AVAILABLE DATA:
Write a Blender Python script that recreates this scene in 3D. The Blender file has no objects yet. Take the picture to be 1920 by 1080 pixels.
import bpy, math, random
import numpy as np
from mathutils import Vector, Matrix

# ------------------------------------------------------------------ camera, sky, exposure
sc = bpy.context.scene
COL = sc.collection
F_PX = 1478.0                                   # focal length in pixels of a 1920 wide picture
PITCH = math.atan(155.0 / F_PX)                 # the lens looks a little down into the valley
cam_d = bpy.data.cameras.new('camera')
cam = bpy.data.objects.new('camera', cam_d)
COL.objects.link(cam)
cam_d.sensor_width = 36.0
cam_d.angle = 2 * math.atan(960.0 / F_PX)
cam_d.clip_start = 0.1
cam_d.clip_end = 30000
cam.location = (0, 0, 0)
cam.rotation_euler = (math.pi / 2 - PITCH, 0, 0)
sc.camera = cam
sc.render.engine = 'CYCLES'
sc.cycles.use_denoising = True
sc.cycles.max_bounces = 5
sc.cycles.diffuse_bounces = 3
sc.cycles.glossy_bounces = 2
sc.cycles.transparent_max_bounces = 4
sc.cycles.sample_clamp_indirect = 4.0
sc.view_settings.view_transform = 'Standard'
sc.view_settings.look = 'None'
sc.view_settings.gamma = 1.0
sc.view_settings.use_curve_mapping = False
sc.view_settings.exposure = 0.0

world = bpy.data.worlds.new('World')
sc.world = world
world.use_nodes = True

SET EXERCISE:
Each line of the listing above should be output exactly.

SOLVED PROBLEM:
Write a Blender Python script that recreates this scene in 3D. The Blender file has no objects yet. Take the picture to be 1920 by 1080 pixels.
import bpy, math, random
import numpy as np
from mathutils import Vector, Matrix

# ------------------------------------------------------------------ camera, sky, exposure
sc = bpy.context.scene
COL = sc.collection
F_PX = 1478.0                                   # focal length in pixels of a 1920 wide picture
PITCH = math.atan(155.0 / F_PX)                 # the lens looks a little down into the valley
cam_d = bpy.data.cameras.new('camera')
cam = bpy.data.objects.new('camera', cam_d)
COL.objects.link(cam)
cam_d.sensor_width = 36.0
cam_d.angle = 2 * math.atan(960.0 / F_PX)
cam_d.clip_start = 0.1
cam_d.clip_end = 30000
cam.location = (0, 0, 0)
cam.rotation_euler = (math.pi / 2 - PITCH, 0, 0)
sc.camera = cam
sc.render.engine = 'CYCLES'
sc.cycles.use_denoising = True
sc.cycles.max_bounces = 5
sc.cycles.diffuse_bounces = 3
sc.cycles.glossy_bounces = 2
sc.cycles.transparent_max_bounces = 4
sc.cycles.sample_clamp_indirect = 4.0
sc.view_settings.view_transform = 'Standard'
sc.view_settings.look = 'None'
sc.view_settings.gamma = 1.0
sc.view_settings.use_curve_mapping = False
sc.view_settings.exposure = 0.0

world = bpy.data.worlds.new('World')
sc.world = world
world.use_nodes = True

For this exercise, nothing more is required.